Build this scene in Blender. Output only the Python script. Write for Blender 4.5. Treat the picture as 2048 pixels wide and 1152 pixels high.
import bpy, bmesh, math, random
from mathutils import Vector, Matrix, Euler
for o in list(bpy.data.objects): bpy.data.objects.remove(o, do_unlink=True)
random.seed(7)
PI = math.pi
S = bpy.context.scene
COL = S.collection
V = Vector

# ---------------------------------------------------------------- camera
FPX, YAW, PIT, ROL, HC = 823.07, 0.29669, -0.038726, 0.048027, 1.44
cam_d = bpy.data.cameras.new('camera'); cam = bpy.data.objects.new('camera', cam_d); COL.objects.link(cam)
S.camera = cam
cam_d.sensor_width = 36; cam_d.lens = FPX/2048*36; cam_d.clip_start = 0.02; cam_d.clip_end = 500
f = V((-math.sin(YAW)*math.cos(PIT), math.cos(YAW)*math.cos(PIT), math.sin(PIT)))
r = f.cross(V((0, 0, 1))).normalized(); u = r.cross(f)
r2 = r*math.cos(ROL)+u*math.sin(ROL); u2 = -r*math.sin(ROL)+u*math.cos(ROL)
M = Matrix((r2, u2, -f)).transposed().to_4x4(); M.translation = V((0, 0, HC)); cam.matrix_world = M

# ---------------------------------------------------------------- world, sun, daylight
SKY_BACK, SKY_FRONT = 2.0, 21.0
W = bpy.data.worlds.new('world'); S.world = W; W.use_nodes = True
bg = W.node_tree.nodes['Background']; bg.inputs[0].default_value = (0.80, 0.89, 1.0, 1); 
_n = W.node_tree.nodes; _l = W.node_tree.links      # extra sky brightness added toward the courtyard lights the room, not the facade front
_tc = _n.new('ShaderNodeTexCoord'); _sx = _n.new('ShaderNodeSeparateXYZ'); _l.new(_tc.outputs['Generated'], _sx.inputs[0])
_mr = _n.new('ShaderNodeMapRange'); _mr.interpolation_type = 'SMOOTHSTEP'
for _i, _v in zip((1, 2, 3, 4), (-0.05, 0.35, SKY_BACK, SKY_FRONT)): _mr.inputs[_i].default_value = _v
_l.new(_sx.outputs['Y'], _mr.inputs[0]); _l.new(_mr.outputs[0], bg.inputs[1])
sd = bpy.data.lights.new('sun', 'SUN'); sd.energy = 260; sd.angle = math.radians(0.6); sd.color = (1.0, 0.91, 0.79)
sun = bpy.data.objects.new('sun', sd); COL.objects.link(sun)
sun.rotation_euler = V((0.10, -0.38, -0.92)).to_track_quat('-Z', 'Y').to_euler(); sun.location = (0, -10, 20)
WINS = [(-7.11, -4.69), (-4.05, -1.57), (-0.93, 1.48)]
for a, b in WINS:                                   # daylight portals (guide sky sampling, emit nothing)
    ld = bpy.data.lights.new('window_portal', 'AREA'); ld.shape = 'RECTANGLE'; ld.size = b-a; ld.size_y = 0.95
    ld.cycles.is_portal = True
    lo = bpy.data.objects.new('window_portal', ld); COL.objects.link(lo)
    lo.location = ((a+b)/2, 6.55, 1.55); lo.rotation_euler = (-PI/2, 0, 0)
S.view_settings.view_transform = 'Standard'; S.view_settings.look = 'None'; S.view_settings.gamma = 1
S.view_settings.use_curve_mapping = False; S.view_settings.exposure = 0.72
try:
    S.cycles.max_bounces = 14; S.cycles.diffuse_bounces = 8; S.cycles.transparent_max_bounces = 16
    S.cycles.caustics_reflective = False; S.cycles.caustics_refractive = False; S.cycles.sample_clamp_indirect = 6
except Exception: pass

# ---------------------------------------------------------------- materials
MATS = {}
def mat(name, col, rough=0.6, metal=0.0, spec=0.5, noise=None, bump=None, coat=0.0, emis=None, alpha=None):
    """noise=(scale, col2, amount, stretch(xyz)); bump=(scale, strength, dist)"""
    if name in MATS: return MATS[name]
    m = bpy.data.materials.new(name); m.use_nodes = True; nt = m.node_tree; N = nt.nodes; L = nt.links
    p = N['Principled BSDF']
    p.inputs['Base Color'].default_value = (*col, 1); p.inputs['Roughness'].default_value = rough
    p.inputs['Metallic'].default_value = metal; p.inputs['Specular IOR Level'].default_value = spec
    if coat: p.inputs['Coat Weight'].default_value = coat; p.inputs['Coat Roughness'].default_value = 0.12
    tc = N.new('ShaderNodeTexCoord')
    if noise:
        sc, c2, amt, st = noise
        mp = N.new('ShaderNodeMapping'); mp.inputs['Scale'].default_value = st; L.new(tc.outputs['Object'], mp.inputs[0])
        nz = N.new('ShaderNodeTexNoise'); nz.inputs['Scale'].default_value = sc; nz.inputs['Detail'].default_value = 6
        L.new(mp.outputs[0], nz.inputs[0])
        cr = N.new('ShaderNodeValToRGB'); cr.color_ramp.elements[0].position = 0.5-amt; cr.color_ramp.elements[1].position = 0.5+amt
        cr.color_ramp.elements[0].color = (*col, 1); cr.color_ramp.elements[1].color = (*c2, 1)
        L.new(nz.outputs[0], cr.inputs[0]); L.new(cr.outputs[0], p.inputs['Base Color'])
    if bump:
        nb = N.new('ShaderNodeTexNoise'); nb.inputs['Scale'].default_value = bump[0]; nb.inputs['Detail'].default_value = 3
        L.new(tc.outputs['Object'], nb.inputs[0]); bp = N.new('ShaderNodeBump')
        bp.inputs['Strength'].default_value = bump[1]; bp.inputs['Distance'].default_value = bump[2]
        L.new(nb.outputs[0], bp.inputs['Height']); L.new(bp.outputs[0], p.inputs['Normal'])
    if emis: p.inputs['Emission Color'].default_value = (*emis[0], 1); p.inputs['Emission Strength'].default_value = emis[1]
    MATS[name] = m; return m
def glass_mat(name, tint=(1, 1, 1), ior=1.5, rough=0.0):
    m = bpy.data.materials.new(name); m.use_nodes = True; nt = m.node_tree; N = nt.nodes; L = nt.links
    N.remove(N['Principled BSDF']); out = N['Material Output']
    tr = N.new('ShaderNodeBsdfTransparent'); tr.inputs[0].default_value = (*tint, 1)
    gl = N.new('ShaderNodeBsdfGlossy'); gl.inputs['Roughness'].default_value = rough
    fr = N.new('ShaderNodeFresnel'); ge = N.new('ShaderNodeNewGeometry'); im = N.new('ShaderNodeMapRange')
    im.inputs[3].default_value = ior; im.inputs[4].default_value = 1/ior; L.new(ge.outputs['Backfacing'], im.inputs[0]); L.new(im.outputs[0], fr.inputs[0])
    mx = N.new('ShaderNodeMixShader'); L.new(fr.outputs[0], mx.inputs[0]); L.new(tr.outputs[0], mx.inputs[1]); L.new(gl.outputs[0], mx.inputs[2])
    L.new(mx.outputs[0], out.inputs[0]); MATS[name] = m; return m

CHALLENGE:
Show each line of the data that contains the string "scene".

WRITTEN RESPONSE:
Build this scene in Blender. Output only the Python script. Write for Blender 4.5. Treat the picture as 2048 pixels wide and 1152 pixels high.
S = bpy.context.scene